News / Asia

    Tibetan Nomad Self-Immolates in China

    Activists carrying mock-ups of coffins to mourn for those who killed themselves in self-immolation, take part in a rally to commemorate the uprising in Lhasa 53 years ago against Chinese rule, March 10, 2012.
    Activists carrying mock-ups of coffins to mourn for those who killed themselves in self-immolation, take part in a rally to commemorate the uprising in Lhasa 53 years ago against Chinese rule, March 10, 2012.
    VOA News
    The London-based rights group Free Tibet says a Tibetan nomad in central China has become the third person this week to set himself on fire to protest Chinese rule.

    Free Tibet Director Stephanie Brigden says the 24-year-old man, named Jopa, set himself on fire Friday in the township of Meruma in Aba county in the southwest province of Sichuan.

    "We know based on witness evidence that the public security bureau attended very quickly and extinguished the flames and took Jopa away. We don't know what his whereabouts are now or whether he has survived his act of self-immolation. But people reported that he was very seriously injured and might not survive," Brigden added.

    Brigden says that Chinese military and security forces reportedly deployed into the town shortly after the self-immolation.

    Nearly 50 Tibetans have set themselves on fire over the past three years, as Tibetans grow increasingly frustrated about what they see as the Chinese government's limitations on their religion and culture - a charge Beijing denies.

    Earlier this week, Free Tibet reported that the mother of two young children died after setting herself on fire outside Tso Monastery in Gansu province. A 21-year-old monk from Kirti Monastery in Sichuan province also reportedly self-immolated, but is believed to have survived.

    Brigden says the self-immolation protests show that Tibetans are taking "very serious risks" to share information about their plight with the outside world. She says there is little doubt it is affecting the Chinese leadership.
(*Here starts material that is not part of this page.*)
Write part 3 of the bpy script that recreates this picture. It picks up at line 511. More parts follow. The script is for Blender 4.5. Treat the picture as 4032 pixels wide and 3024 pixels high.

    "China is very sensitive to bad P.R. [public relations]," she said. "It has spent a very long time to improve it's P.R. record with the global community," she said. "And obviously the fact that Tibetans have no other recourse than to set themselves on fire is a very, very bad P.R. strategy."

    The Chinese government has described the self-immolations as barbaric and terrorist acts.  It accuses overseas groups and the Dalai Lama of inciting separatism.  Beijing also has portrayed those who have set themselves on fire as outcasts and criminals.